Archive for Open letter’s to Jason

It’s been a year today…

A CHILD LOANED

“I’ll lend you for a little time A child of Mine,” He said,” For you to love the while he lives, And mourn for when he’s dead.

It may be six or seven years or twenty-two or three, but will you, til I call him back, Take care of him for me?

He’ll bring his charms to gladden you, and should his stay be brief, you’ll have his lovely memories as solace for your grief.

I cannot promise he will stay, since all from earth return, but there are lessons taught down there I want this child to learn.

I’ve looked this wide world over in my search for teacher true, And from the throngs that crowd life’s lanes, I have selected you;

Now will you give him all your love, not think the labour vain, nor hate me when I come to call and take him back again?

I fancied that I heard them say,’ Dear Lord, Thy will be done, for all the joy Thy child shall bring, the risk of grief we’ll run.

We’ll shelter him with tenderness, we’ll love him while we may, And for the happiness we’ve known, forever grateful stay.

But should the angels call for him much sooner than we planned, we’ll brave the bitter grief that comes and try to understand’.

Written by: Edgar Guest

Well Jason, it’s been a year today since I sat down at my computer and read the tragic news of your passing.  A year since I read about the shooting and prayed that it wasn’t you who did that to yourself.  A year since I sat here and cried and screamed for what felt like hours and hours.  I miss you more then you could ever know!

I keep your picture in a frame in my bedroom that proudly hangs on my wall above the computer where I can glance at you when I choose too.  I wonder if you can hear me when I talk to you.  I like to think that you do.  I talk to your mom quite a bit, I cherish her friendship, she’s been a source of strength for me and I for her when we each have a bad day.

I’m getting tattooed today in honor of you, it seems to be the only fitting way to celebrate your life <3

I love you.

I miss you!

Your mom sent me a picture of you today.  It’s a really nice picture, in it your smiling.  I like that.

Jason, I miss his smile

I’ve been thinking about you a lot lately, that in and of itself is nothing new though really now is it?  I’ve also been thinking a lot about the relationship advice you gave me once.  When I first read that IM I thought your way of thinking was a little strange since relationships take time to evolve to that point.  Then I met someone and all of a sudden it made so much sense to me!
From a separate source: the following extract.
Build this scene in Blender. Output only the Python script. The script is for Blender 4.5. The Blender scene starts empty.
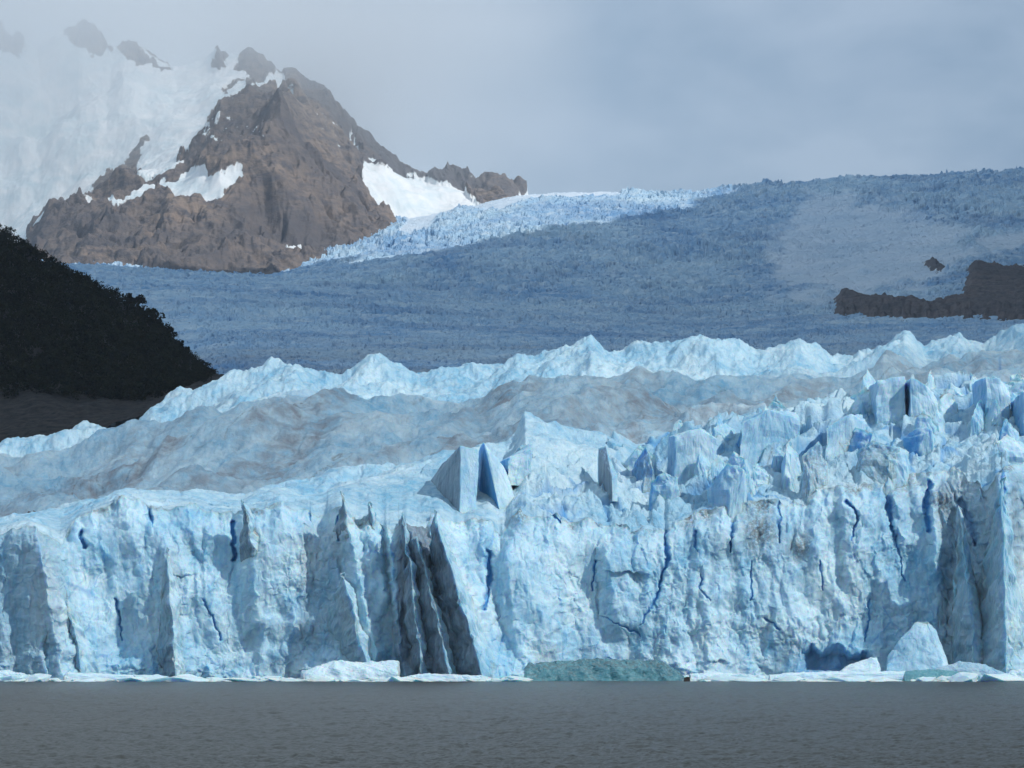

I wish you were here so we could talk about this.  I miss having you around, especially when I feel as if I need you the most.  I know it’s terribly selfish of me, I’m not the only one who’s missing you these days.  Like your mom.  I like your mom, she’s really nice!  She’s been a wonderful source of strength for me trough all of this.  Countless other people have been nothing short of amazing as well.  Hearing from your mom makes it a little easier to cope.  The one year anniversary of your death is creeping up on me real fast these days.

I’m not sure how I’m going to handle that.  Feels like it was only yesterday some days.  Others  feel as if it’s been longer then that, if that makes any sense?  I finally got around to getting a picture of you printed.  It’s hanging up on my wall in my bedroom.  It’s comforting to me, feels like your closer then you really are.  Sometimes I can almost sense your presence giving me strength when I feel like I have none left.  Thank you for that, I love you!  I miss you so much Jason, and I always will.